Domingo 15 de Mayo
Pascua Pentecostés
Juan 14,15-16.23b-26
¿Cómo
no gritar con fuerza: ¡ Ven, Espíritu Santo! Ven a tu Iglesia. Ven a liberamos
del miedo, la mediocridad y la falta de fe en tu fuerza creadora?
Sin
el Espíritu creador de Jesús, podemos terminar sin que nadie en la Iglesia crea
en algo diferente. Todo debe ser como ha sido. No está permitido soñar con
grandes novedades. Lo más seguro es una religión estática y controlada, que
cambie lo menos posible. Lo que hemos recibido de otros tiempos es también lo
mejor para los nuestros.
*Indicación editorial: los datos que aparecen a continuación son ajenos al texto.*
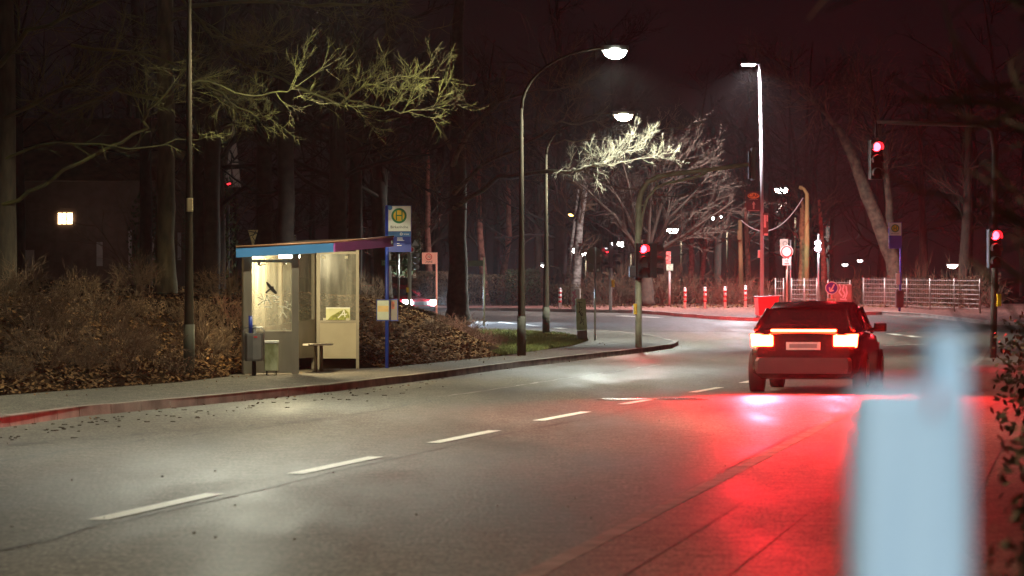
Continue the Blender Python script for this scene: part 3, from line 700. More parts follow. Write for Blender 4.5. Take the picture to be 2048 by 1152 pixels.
# ================================================================== SIGNS
def board(m, x0, y0, x1, y1, Y, th=.02): add(m, x0, y0, x1, y1, Y, th=th)
bp = hit(774, 736, PV); BY = bp.y
t = thing('bus_stop_sign', bp, 'tall blue bus stop pole with large panel beside the shelter', 'bus stop sign', 'bus stop signs')
m = MB(); m.tube([bp, P(774, 411, BY)], .036, 12); m.build('pole', M_BLUE, t)
m = MB(); board(m, 776, 411, 822.5, 504, BY - .02, .05); pn = m.build('panel', M_DBLUE, t)
m = MB(); board(m, 776.5, 412, 821.5, 462.5, BY - .024, .003); hb = m.build('white_face', M_SWHITE, pn)
m = MB(); c = P(798, 431.5, BY - .026); m.disc(c, .145, XR, ZU, .003, 32); m.m = 1; m.disc(c - Vector((0, .004, 0)), .105, XR, ZU, .003, 32)
m.m = 2
for s_ in ([(792.8, 421.5), (792.8, 440.5)], [(804, 421.5), (804, 440.5)], [(793, 431), (804, 431)]): stroke(m, s_, .022, lambda x, y: P(x, y, BY - .034))
m.m = 3; m.text('Birkenhöhe', .072, P(798.5, 454.2, BY - .030), XR, ZU)
m.m = 4; m.disc(P(780, 415.5, BY - .03), .045, XR, ZU, .002, 20); m.build('stop_emblem', [M_GREENS, M_YEL, M_GREENS, M_BLACK, M_LBLUE], pn)
m = MB(); board(m, 776.5, 463.5, 821.5, 473, BY - .024, .003)
m.m = 1; m.disc(P(802.5, 468, BY - .027), .026, XR, ZU, .002, 16); m.text('wsw', .058, P(812.5, 468, BY - .028), XR, ZU)
m.m = 0; m.disc(P(802.5, 468, BY - .031), .015, XR, ZU, .002, 16); m.build('blue_band', [M_LBLUE, M_SWHITE], pn)
m = MB()
for k, (w, y) in enumerate(((11, 475.5), (12, 478), (14.5, 480.5), (5, 486.5), (9, 490.5))): board(m, 794, y, 794 + w, y + 1.0, BY - .024, .003)
m.build('route_lines', M_SWHITE, pn)
m = MB(); board(m, 753, 599, 779, 642, BY - .05, .06); tt = m.build('timetable_case', M_DBLUE, t)
m = MB(); board(m, 754.5, 601, 777.5, 639.5, BY - .054, .003); m.m = 1; board(m, 755.5, 611.5, 777, 623.5, BY - .058, .003); m.m = 2
for k in range(7): board(m, 756.5, 625.5 + k * 1.9, 775.5, 626 + k * 1.9, BY - .058, .003)
board(m, 756.5, 609.3, 776, 610.4, BY - .058, .003); m.build('timetable_sheet', [mat('timetable_pale', (.55, .60, .52), .5), mat('timetable_orange', (.70, .50, .22), .5), MATS['timetable_pale']], tt)
m = MB(); board(m, 780, 598, 796, 642, BY + .02, .05); m.m = 1; board(m, 782, 600, 794.5, 640, BY + .016, .003); m.m = 2; board(m, 783, 603, 789, 618, BY + .012, .003); m.build('advert_case', [M_DBLUE, mat('poster_dim', (.16, .13, .12), .5), mat('poster_red', (.25, .05, .03), .6, var=.6, scale=25)], t)
# second stop across the junction
q = hit(1799, 622, PV); Y = q.y; t = thing('bus_stop_sign', q, 'distant bus stop sign in front of the wire fence on the right', 'bus stop sign', 'bus stop signs')
m = MB(); m.tube([q, P(1802, 540, Y), P(1801, 445, Y)], .05, 10); m.build('pole', M_PURS, t)
m = MB(); board(m, 1778, 445, 1803, 497, Y - .07, .04); pn = m.build('panel', M_PURS, t)
m = MB(); board(m, 1778.5, 445.5, 1802.5, 471, Y - .08, .006); m.m = 1; m.disc(P(1790.5, 456.5, Y - .09), .165, XR, ZU, .004, 24); m.m = 2; m.disc(P(1790.5, 456.5, Y - .096), .125, XR, ZU, .004, 24); m.m = 1
for s_ in ([(1788, 452), (1788, 461)], [(1793, 452), (1793, 461)], [(1788, 456.5), (1793, 456.5)]): stroke(m, s_, .03, lambda x, y: P(x, y, Y - .103))
m.m = 3; m.text('Birkenhöhe', .07, P(1790.5, 467, Y - .09), XR, ZU); m.build('stop_emblem', [M_SWHITE, M_GREENS, M_YEL, M_BLACK], pn)
m = MB(); board(m, 1792, 546, 1800, 569, Y - .1, .04); m.build('timetable_case', M_SWHITE, t)
m = MB(); m.obox(P(1799, 598, Y - .15), .16, .15, .35, bev=.04); tb = m.build('litter_bin', mat('bin_dark_red', (.12, .05, .05), .6), None, P(1799, 598, Y - .15)); tag(tb, 'dark litter bin hung on the distant bus stop pole', 'litter bin')

def sign_pole(px, pyb, pyt, off, label, name='road_sign', m_pole=None, r=.03, Y=None, cat='road sign', group=None):
    b = hit(px, pyb, off) if Y is None else Vector(((px - 1024) * Y / F, Y, ground((px - 1024) * Y / F, Y) if off < 0 else base(Y) + off))
    t = thing(name, b, label, cat, group); mm = MB(); mm.tube([b - ZU * .05, P(px, pyt, b.y)], r, 10); mm.build('pole', m_pole or M_GALV, t); return t, b.y
# zone 30
t, Y = sign_pole(873, 628, 505, PV, 'square speed zone sign painted as if pink-lit reading 30 on a pole beside the headlights', m_pole=M_REDP, r=.035, Y=112)
m = MB(); board(m, 844, 505, 872, 528, Y - .06, .02); f = m.build('sign_plate', M_REDP, t)
m = MB(); m.disc(P(857.5, 513.5, Y - .066), .115, XR, ZU, .004, 24); m.m = 1; m.disc(P(857.5, 513.5, Y - .072), .085, XR, ZU, .004, 24); m.m = 2; m.text('30', .12, P(857.5, 513.5, Y - .078), XR, ZU); m.text('ZONE', .09, P(858, 524, Y - .07), XR, ZU); m.build('speed_symbol', [M_RED, M_REDP, M_BLACK], f)
# street name sign + pole
t, Y = sign_pole(797, 640, 508, -1, 'slim post with a small green-white street name plate beside the blue pole', 'street_name_sign', Y=100, cat='street sign', group='street name signs')
m = MB(); board(m, 763, 520, 794, 531, Y - .03, .02); f = m.build('name_plate', mat('plate_green', (.05, .22, .12), .5), t)
m = MB(); board(m, 764.5, 521.5, 792.5, 529.5, Y - .036, .004); m.m = 1
for k in range(9): board(m, 767 + k * 2.6, 524, 768.6 + k * 2.6, 527.5, Y - .042, .003)
m.build('name_field', [mat('plate_pale', (.30, .42, .30), .5), MATS['plate_green']], f)
t, Y = sign_pole(968, 654, 515, PV, 'thin yellow-grey post with street name plate seen edge-on beside the big tree', 'street_name_sign', m_pole=mat('post_yellowish', (.36, .33, .2), .6), r=.035, Y=115, cat='street sign', group='street name signs')
m = MB(); a, b = P(966, 532, Y), P(932, 533, Y + .6)
m.hexa([a, b, b + Vector((0, .03, 0)), a + Vector((0, .03, 0))], [a + ZU * .2, b + ZU * .2, b + Vector((0, .03, .2)), a + Vector((0, .03, .2))]); m.build('name_plate', mat('plate_olive', (.10, .12, .07), .6), t)
# signal/triangle group behind stop
t, Y = sign_pole(819, 620, 486, PV, 'pole with white warning triangle and yellow button box behind the bus stop panel', m_pole=mat('post_pale', (.42, .38, .3), .6), r=.07, Y=118)
m = MB(); m.prism([P(823, 491.5, Y - .1), P(838, 491.5, Y - .1), P(830, 479, Y - .1)], (0, .02, 0)); m.build('triangle_sign', M_SWHITE, t)
m = MB(); m.disc(P(823, 499, Y - .1), .11, XR, ZU, .02, 20); m.m = 1; m.disc(P(823, 499, Y - .106), .085, XR, ZU, .004, 20); m.build('round_sign', [M_SWHITE, M_RED], t)
m = MB(); m.obox(P(815, 580, Y - .1), .045, .05, .09, bev=.01); m.build('push_button', M_YBOX, t)
for k in range(3):
    m = MB(); m.tube([P(829, 511 + k * 11.5, Y - .2), P(835, 511 + k * 11.5, Y - .35)], .085, 10); m.build('visor', mat('visor_grey', (.16, .16, .14), .6), t)
# inverted triangle and plate over the roof
t, Y = sign_pole(506, 640, 462, -1, 'yellowish downward pointing triangle sign seen above the shelter roof', Y=84)
m = MB(); m.prism([P(496, 460, Y - .05), P(516, 460, Y - .05), P(506, 494, Y - .05)], (0, .02, 0)); f = m.build('triangle_sign', mat('aged_yellow', (.55, .42, .18), .6, var=.3, scale=8), t)
m = MB()
for s_ in ([(497, 462), (515, 466), (500, 472)], [(512, 461), (505, 474), (510, 482)]): stroke(m, s_, .02, lambda x, y: P(x, y, Y - .055))
m.build('twig_shadow_lines', M_BLACK, f)  # twig shadows drawn as black strokes on the sign
t, Y = sign_pole(590, 640, 470, -1, 'dull grey sign plate just visible above the blue roof edge', Y=84)
m = MB(); board(m, 574, 471, 592, 486, Y - .04, .02); m.build('sign_plate', mat('dull_plate', (.09, .075, .05), .6), t)
# round sign back
t, Y = sign_pole(1190, 681, 494, PV, 'back of a round sign with small square plate on a thin pole at the corner', m_pole=M_GALV, r=.028)
m = MB(); m.disc(P(1188, 511.5, Y + .05), .26, XR, ZU, .02, 32); m.build('round_sign', M_SBACK, t)
m = MB(); board(m, 1176, 529, 1199, 544, Y + .05, .02); m.build('sign_plate', M_SBACK, t)
m = MB()
for x, y in ((1202, 511), (1196, 540), (1188, 540)): m.disc(P(x, y, Y + .04), .035, XR, ZU, .01, 12)
m.m = 0; m.build('sticker', M_GALV, t)
# hazard marker + plate
t, Y = sign_pole(1339, 611, 503, PV, 'pole with red and white marker boards above a pale green plate', m_pole=M_SWHITE, r=.05)
for k in range(3):
    m = MB(); add(m, 1332, 503 + k * 9, 1341, 510.5 + k * 9, Y - .08, th=.03); m.build('marker_board', mat('marker_red', (.60, .12, .10), .5, var=.4, scale=12), t)
m = MB(); board(m, 1333, 528, 1346, 541, Y - .08, .03); m.build('sign_plate', mat('plate_mint', (.45, .62, .45), .5, var=.2, scale=10), t)
# entry prohibited sign
t, Y = sign_pole(1574, 604, 490, PV, 'round white sign with red ring above a small white plate', r=.045, m_pole=mat('post_cream', (.5, .45, .36), .6), Y=140)
m = MB(); m.disc(P(1573.5, 503.5, Y - .08), .275, XR, ZU, .02, 36); m.m = 1; m.disc(P(1573.5, 503.5, Y - .086), .25, XR, ZU, .004, 36); m.m = 0; m.disc(P(1573.5, 503.5, Y - .092), .195, XR, ZU, .004, 36); m.build('round_sign', [M_SWHITE, M_RED], t)
m = MB(); board(m, 1565, 517, 1582, 530.5, Y - .08, .02); m.m = 1; m.text('12', .14, P(1573.5, 521.5, Y - .086), XR, ZU); board(m, 1569, 526.5, 1578, 527.5, Y - .086, .003); m.build('sign_plate', [M_SWHITE, M_BLACK], t)
t, Y = sign_pole(1581, 604, 480, PV, 'grey framed sign partly hidden behind the round white sign', r=.045, Y=146)
m = MB(); board(m, 1560, 478, 1576, 503, Y - .06, .02); m.m = 1; m.disc(P(1570, 487, Y - .07), .11, XR, ZU, .004, 20); m.m = 0; m.disc(P(1570, 487, Y - .08), .07, XR, ZU, .004, 20); m.build('sign_plate', [mat('plate_grey_light', (.30, .27, .22), .6), M_SBACK], t)
# keep left
t, Y = sign_pole(1663.5, 645, 590, .1, 'round blue keep-left arrow sign on a short pole on the island', r=.035, m_pole=M_REDP)
m = MB(); m.disc(P(1663.5, 576, Y - .05), .235, XR, ZU, .02, 36); m.m = 1; m.disc(P(1663.5, 576, Y - .056), .205, XR, ZU, .004, 36); m.m = 0
stroke(m, [(1668.5, 568.5), (1661.5, 582)], .05, lambda x, y: P(x, y, Y - .068)); stroke(m, [(1658.8, 574.5), (1660.3, 582.8), (1667.5, 580.5)], .05, lambda x, y: P(x, y, Y - .072)); m.build('arrow_sign', [M_SWHITE, M_PURS], t)
m = MB(); board(m, 1654, 597, 1672.5, 612.5, Y - .05, .02); m.m = 1
for k, w in enumerate((14, 11, 14, 9)): board(m, 1656.5, 599.5 + k * 3.1, 1656.5 + w, 601 + k * 3.1, Y - .056, .004)
m.build('text_plate', [mat('plate_cream', (.55, .52, .36), .6), mat('dark_green_print', (.08, .12, .06), .6)], t)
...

Nuestras generaciones han de celebrar su fe vacilante
con el lenguaje y los ritos de hace muchos siglos. Los caminos están marcados.
No hay que preguntarse por qué.
Cuando
nuestro corazón está «cerrado», nuestros ojos no ven, nuestros oídos no oyen.
Vivimos separados de la vida, desconectados. El mundo y las personas están «ahí
fuera» y yo estoy «aquí dentro». Una frontera invisible nos separa del Espíritu
de Dios que lo alienta todo; es imposible sentir la vida como la sentía Jesús.
Solo cuando nuestro corazón se abre, comenzamos a captarlo todo a la luz de
Dios.
Cuando
nuestro corazón está «cerrado», vivimos volcados sobre nosotros mismos,
insensibles a la admiración y la acción de gracias. Dios nos parece un problema
y no el Misterio que lo llena todo. Solo cuando nuestro corazón se abre,
comenzamos a intuir a ese Dios «en quien vivimos, nos movemos y existimos».
Solo entonces comenzamos a invocarlo como «Padre», con el mismo Espíritu de
Jesús.
Cuando
nuestro corazón está «cerrado», en nuestra vida no hay compasión. No sabemos
sentir el sufrimiento de los demás. Vivirnos indiferentes a los abusos e
injusticias que destruyen la felicidad de tanta gente. Solo cuando nuestro
corazón se abre, empezamos a intuir con qué ternura y compasión mira Dios a las
personas. Solo entonces escuchamos la principal llamada de Jesús: «Sed
compasivos como vuestro Padre es compasivo».
No
hemos de mirar a otros. Hemos de abrir cada uno nuestro propio corazón.